• [Extracted data]:

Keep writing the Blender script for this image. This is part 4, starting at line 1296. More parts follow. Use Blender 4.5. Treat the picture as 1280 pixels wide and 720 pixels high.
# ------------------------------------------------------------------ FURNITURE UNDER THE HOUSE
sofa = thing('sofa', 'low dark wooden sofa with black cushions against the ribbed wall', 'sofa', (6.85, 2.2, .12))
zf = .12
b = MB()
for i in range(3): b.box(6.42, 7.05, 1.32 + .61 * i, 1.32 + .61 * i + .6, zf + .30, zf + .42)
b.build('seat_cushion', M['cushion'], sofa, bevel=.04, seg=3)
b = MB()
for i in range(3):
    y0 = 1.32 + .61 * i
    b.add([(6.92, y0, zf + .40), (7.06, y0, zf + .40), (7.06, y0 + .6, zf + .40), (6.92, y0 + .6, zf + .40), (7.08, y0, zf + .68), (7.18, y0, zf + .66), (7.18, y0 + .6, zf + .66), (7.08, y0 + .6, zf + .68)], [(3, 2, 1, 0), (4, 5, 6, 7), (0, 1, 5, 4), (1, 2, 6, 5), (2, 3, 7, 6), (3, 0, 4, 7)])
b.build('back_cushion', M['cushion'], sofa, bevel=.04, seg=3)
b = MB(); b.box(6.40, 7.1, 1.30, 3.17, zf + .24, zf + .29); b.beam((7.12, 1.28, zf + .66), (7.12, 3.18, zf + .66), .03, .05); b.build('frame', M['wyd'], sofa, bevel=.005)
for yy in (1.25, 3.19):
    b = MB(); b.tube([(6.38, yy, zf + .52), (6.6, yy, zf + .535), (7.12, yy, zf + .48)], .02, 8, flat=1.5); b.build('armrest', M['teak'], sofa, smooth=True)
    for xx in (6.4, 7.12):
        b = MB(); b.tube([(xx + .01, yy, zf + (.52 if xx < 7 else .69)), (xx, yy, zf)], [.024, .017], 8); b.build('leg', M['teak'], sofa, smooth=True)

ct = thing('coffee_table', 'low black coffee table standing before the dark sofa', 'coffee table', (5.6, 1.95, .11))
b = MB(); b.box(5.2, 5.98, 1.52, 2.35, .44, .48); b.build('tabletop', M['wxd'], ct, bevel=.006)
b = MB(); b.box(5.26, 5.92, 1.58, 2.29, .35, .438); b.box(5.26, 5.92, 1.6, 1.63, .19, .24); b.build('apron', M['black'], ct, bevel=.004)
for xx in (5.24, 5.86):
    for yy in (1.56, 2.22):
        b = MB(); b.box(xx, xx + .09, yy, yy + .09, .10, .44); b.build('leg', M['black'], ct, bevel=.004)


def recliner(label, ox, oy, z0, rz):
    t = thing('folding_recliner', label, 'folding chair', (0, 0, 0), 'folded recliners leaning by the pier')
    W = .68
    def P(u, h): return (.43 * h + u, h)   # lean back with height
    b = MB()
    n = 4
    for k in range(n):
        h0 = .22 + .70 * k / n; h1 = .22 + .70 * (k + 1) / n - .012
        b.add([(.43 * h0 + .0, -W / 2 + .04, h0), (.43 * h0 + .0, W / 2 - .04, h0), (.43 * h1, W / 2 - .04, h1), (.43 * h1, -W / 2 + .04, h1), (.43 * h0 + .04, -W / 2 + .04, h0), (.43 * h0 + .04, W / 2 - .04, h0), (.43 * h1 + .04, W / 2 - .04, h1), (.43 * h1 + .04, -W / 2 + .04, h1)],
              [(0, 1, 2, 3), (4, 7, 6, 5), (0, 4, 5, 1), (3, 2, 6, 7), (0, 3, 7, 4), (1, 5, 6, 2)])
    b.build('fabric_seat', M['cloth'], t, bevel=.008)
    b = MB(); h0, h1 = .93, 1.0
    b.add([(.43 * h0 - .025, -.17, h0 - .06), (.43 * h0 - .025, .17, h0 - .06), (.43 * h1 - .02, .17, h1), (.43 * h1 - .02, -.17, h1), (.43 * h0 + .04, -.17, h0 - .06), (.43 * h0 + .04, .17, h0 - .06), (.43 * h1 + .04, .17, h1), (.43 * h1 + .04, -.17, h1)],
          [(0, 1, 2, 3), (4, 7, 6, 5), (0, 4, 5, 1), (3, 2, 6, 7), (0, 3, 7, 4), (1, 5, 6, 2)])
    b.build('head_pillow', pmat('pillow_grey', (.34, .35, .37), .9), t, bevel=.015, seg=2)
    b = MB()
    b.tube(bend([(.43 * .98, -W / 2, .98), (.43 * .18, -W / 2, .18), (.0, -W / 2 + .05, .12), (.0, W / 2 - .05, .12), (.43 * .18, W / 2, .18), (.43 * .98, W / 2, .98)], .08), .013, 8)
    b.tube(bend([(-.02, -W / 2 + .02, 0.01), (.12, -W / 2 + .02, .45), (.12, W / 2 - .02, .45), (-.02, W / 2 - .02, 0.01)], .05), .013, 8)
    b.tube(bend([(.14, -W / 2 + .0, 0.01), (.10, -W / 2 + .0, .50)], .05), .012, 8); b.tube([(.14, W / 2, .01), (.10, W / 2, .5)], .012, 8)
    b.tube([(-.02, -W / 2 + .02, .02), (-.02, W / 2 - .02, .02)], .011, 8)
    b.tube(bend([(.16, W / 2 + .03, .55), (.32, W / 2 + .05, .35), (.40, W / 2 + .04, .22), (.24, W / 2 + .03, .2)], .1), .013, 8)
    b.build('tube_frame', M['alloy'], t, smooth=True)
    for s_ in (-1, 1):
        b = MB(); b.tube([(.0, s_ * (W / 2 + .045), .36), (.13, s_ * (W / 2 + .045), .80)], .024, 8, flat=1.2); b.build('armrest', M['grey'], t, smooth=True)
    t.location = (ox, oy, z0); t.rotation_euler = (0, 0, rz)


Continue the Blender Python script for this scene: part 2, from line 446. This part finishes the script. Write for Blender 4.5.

• [Instructions to follow]: Copy every line in the records above that contains the word "part".

• [Answer to this exercise]:
Keep writing the Blender script for this image. This is part 4, starting at line 1296. More parts follow. Use Blender 4.5. Treat the picture as 1280 pixels wide and 720 pixels high.
Continue the Blender Python script for this scene: part 2, from line 446. This part finishes the script. Write for Blender 4.5.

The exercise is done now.